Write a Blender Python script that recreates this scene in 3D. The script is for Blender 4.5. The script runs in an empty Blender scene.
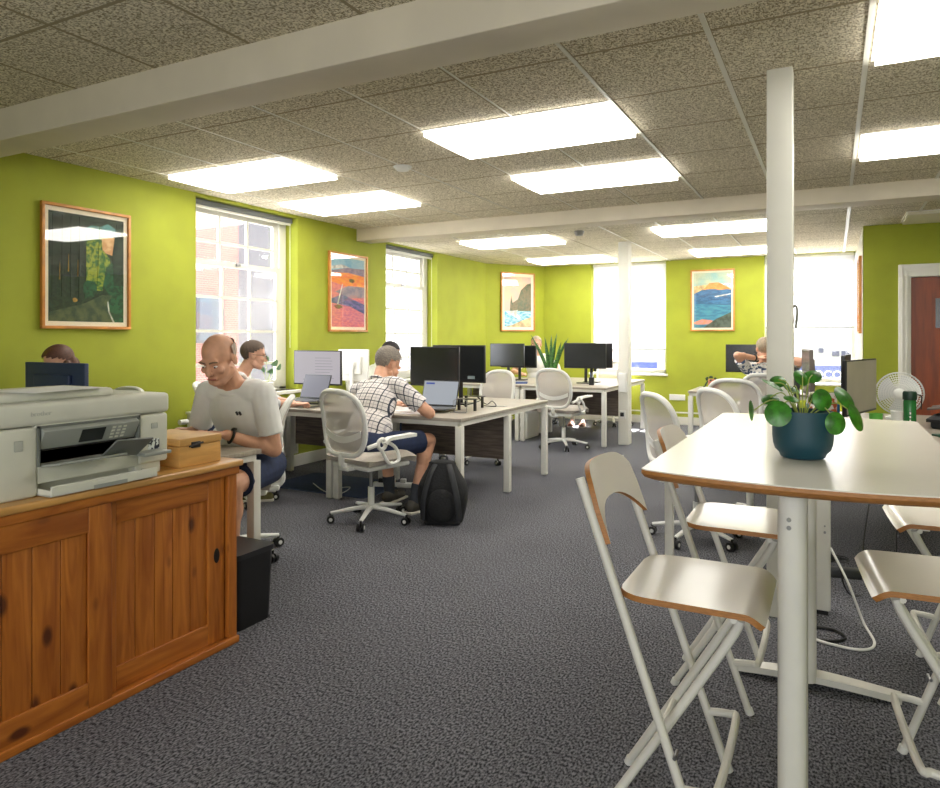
import bpy, bmesh, math, random
from mathutils import Vector, Matrix
random.seed(7)
C = bpy.context.scene.collection
R = math.radians
pi = math.pi

# ------------------------------------------------------------------ materials
def lin(c):
    out = []
    for v in c:
        v /= 255.0
        out.append(v / 12.92 if v <= .04045 else ((v + .055) / 1.055) ** 2.4)
    return tuple(out) + (1.0,)
MATS = {}
def mat(name, col=(200, 200, 200), rough=.6, metal=0., var=0., scale=20., bump=0., col2=None, stretch=None, spec=.5, lo=.35, hi=.65, emit=None, es=0., coat=0.):
    if name in MATS: return MATS[name]
    m = bpy.data.materials.new(name); m.use_nodes = True
    nt = m.node_tree; b = nt.nodes['Principled BSDF']
    b.inputs['Base Color'].default_value = lin(col)
    b.inputs['Roughness'].default_value = rough
    b.inputs['Metallic'].default_value = metal
    b.inputs['Specular IOR Level'].default_value = spec
    b.inputs['Coat Weight'].default_value = coat
    if emit:
        b.inputs['Emission Color'].default_value = lin(emit); b.inputs['Emission Strength'].default_value = es
    tc = nt.nodes.new('ShaderNodeTexCoord'); mp = nt.nodes.new('ShaderNodeMapping')
    nt.links.new(tc.outputs['Object'], mp.inputs['Vector'])
    if stretch: mp.inputs['Scale'].default_value = stretch
    nz = nt.nodes.new('ShaderNodeTexNoise'); nz.inputs['Scale'].default_value = scale
    nz.inputs['Detail'].default_value = 5
    nt.links.new(mp.outputs['Vector'], nz.inputs['Vector'])
    if var or col2:
        rp = nt.nodes.new('ShaderNodeValToRGB')
        c2 = col2 if col2 else tuple(max(0, v * (1 - var)) for v in col)
        rp.color_ramp.elements[0].position = lo; rp.color_ramp.elements[1].position = hi
        rp.color_ramp.elements[0].color = lin(c2); rp.color_ramp.elements[1].color = lin(col)
        nt.links.new(nz.outputs['Fac'], rp.inputs['Fac']); nt.links.new(rp.outputs['Color'], b.inputs['Base Color'])
    if bump:
        bp = nt.nodes.new('ShaderNodeBump'); bp.inputs['Strength'].default_value = bump; bp.inputs['Distance'].default_value = .01
        nt.links.new(nz.outputs['Fac'], bp.inputs['Height']); nt.links.new(bp.outputs['Normal'], b.inputs['Normal'])
    MATS[name] = m
    return m
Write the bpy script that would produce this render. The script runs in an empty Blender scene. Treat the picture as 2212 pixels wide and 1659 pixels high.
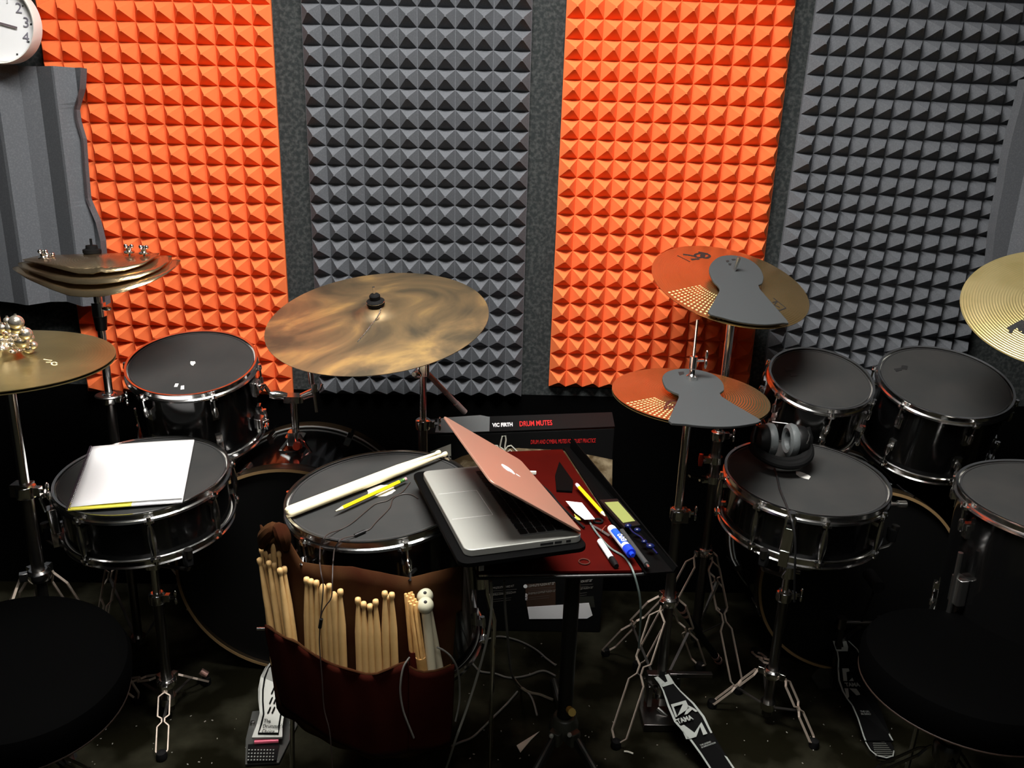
import bpy, math, random
import numpy as np
from mathutils import Matrix, Vector
random.seed(7)
SC = bpy.context.scene
COL = SC.collection
# ------------------------------------------------------------------ camera
FPX = 1736.0; PITCH = .2958; ROLL = .0332; YAW = -.0319; EYE = 1.42
_cp, _sp = math.cos(PITCH), math.sin(PITCH)
cf = np.array([0, _cp, -_sp]); cu = np.array([0, _sp, _cp]); cr_ = np.array([1., 0, 0])
_Z = np.array([[math.cos(YAW), -math.sin(YAW), 0], [math.sin(YAW), math.cos(YAW), 0], [0, 0, 1]])
cf, cu, cr_ = _Z @ cf, _Z @ cu, _Z @ cr_
cr_, cu = math.cos(ROLL) * cr_ + math.sin(ROLL) * cu, -math.sin(ROLL) * cr_ + math.cos(ROLL) * cu
CAM = np.array([0, 0, EYE])
cd = bpy.data.cameras.new('camera'); co = bpy.data.objects.new('camera', cd); COL.objects.link(co)
cd.sensor_fit = 'HORIZONTAL'; cd.sensor_width = 36; cd.lens = FPX * 36 / 2212; cd.clip_start = .02
co.matrix_world = Matrix([[cr_[0], cu[0], -cf[0], 0], [cr_[1], cu[1], -cf[1], 0], [cr_[2], cu[2], -cf[2], EYE], [0, 0, 0, 1]])
SC.camera = co
# ------------------------------------------------------------------ exposure, world
vs = SC.view_settings
vs.view_transform = 'Standard'; vs.look = 'None'; vs.gamma = 1.0; vs.use_curve_mapping = False; vs.exposure = 0.0
SC.display_settings.display_device = 'sRGB'
wd = bpy.data.worlds.new('world'); SC.world = wd; wd.use_nodes = True
wd.node_tree.nodes['Background'].inputs[0].default_value = (0, 0, 0, 1)
# ceiling lights of the room: (x, y, width x, depth y, emission strength)
CEIL_Z = 2.62
LIGHTS = [(-.1, 1.12, 1.20, .60, 46.0, 'white ceiling light panel nearest the foam covered wall'),
          (.1, -.75, 1.50, .24, 15.0, 'white ceiling light panel behind the two drum seats')]

def ray(x, y): return cf + (x - 1106) / FPX * cr_ - (y - 829.5) / FPX * cu
def atY(x, y, Y):
    d = ray(x, y); return CAM + d * Y / d[1]
def atZ(x, y, z):
    d = ray(x, y); return CAM + d * (z - EYE) / d[2]
def atPlane(x, y, c, n):
    d = ray(x, y); c = np.array(c); n = np.array(n); return CAM + d * (((c - CAM) @ n) / (d @ n))
def atCyl(x, y, cx, cy, R):
    d = ray(x, y); a = d[0]**2 + d[1]**2; b = -2 * (d[0] * cx + d[1] * cy); c = cx * cx + cy * cy - R * R
    q = b * b - 4 * a * c
    t = (-b - math.sqrt(max(q, 0))) / (2 * a)
    return CAM + d * t
def V(*a): return np.array(a, float)
def nrm(v): v = np.array(v, float); return v / np.linalg.norm(v)

# ------------------------------------------------------------------ materials
MATS = {}
def mat(name, col, rough=.5, metal=0., spec=.5, noise=None, bump=None, emit=None, coat=0., sheen=0.):
    if name in MATS: return MATS[name]
    m = bpy.data.materials.new(name); m.use_nodes = True; nt = m.node_tree; b = nt.nodes['Principled BSDF']
    b.inputs['Base Color'].default_value = (*col, 1); b.inputs['Roughness'].default_value = rough
    b.inputs['Metallic'].default_value = metal; b.inputs['Specular IOR Level'].default_value = spec
    if coat: b.inputs['Coat Weight'].default_value = coat; b.inputs['Coat Roughness'].default_value = .08
    if emit: b.inputs['Emission Color'].default_value = (*emit[:3], 1); b.inputs['Emission Strength'].default_value = emit[3]
    tc = nt.nodes.new('ShaderNodeTexCoord')
    if noise:   # (col2, scale, lo, hi[, detail, distortion])
        n = nt.nodes.new('ShaderNodeTexNoise'); n.inputs['Scale'].default_value = noise[1]
        n.inputs['Detail'].default_value = noise[4] if len(noise) > 4 else 4
        n.inputs['Distortion'].default_value = noise[5] if len(noise) > 5 else 0
        r = nt.nodes.new('ShaderNodeValToRGB'); r.color_ramp.elements[0].position = noise[2]; r.color_ramp.elements[1].position = noise[3]
        r.color_ramp.elements[0].color = (*col, 1); r.color_ramp.elements[1].color = (*noise[0], 1)
        nt.links.new(tc.outputs['Object'], n.inputs['Vector']); nt.links.new(n.outputs['Fac'], r.inputs['Fac'])
        nt.links.new(r.outputs['Color'], b.inputs['Base Color'])
    if bump:    # (scale, strength, distance)
        n = nt.nodes.new('ShaderNodeTexNoise'); n.inputs['Scale'].default_value = bump[0]; n.inputs['Detail'].default_value = 3
        bp = nt.nodes.new('ShaderNodeBump'); bp.inputs['Strength'].default_value = bump[1]; bp.inputs['Distance'].default_value = bump[2]
        nt.links.new(tc.outputs['Object'], n.inputs['Vector']); nt.links.new(n.outputs['Fac'], bp.inputs['Height'])
        nt.links.new(bp.outputs['Normal'], b.inputs['Normal'])
    MATS[name] = m; return m
METAL = {'patina_bronze': .72, 'bright_bronze': .8, 'old_bronze': .85}
def cymbal_mat(name, c1, c2, rough, nscale, ring=0., distort=0., lo=.4, hi=.6, c3=None):
    m = mat(name, c1, rough, METAL.get(name, .95), noise=(c2, nscale, lo, hi, 5, distort))
    nt = m.node_tree; b = nt.nodes['Principled BSDF']
    if c3:
        r = [n for n in nt.nodes if n.type == 'VALTORGB'][0]
        e = r.color_ramp.elements.new((lo + hi) / 2); e.color = (*c3, 1)
    if ring:
        tc = [n for n in nt.nodes if n.type == 'TEX_COORD'][0]
        w = nt.nodes.new('ShaderNodeTexWave'); w.wave_type = 'RINGS'; w.rings_direction = 'Z'
        w.inputs['Scale'].default_value = 55; w.inputs['Distortion'].default_value = .6; w.inputs['Detail'].default_value = 2
        bp = nt.nodes.new('ShaderNodeBump'); bp.inputs['Strength'].default_value = ring; bp.inputs['Distance'].default_value = .001
        nt.links.new(tc.outputs['Object'], w.inputs['Vector']); nt.links.new(w.outputs['Fac'], bp.inputs['Height'])
        nt.links.new(bp.outputs['Normal'], b.inputs['Normal'])
    return m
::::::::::
_Goal of the exercise_: In the entries above, find each line with the string "runs" and copy it.

_Exercise solution_:
Write a Blender Python script that recreates this scene in 3D. The script is for Blender 4.5. The script runs in an empty Blender scene.
Write the bpy script that would produce this render. The script runs in an empty Blender scene. Treat the picture as 2212 pixels wide and 1659 pixels high.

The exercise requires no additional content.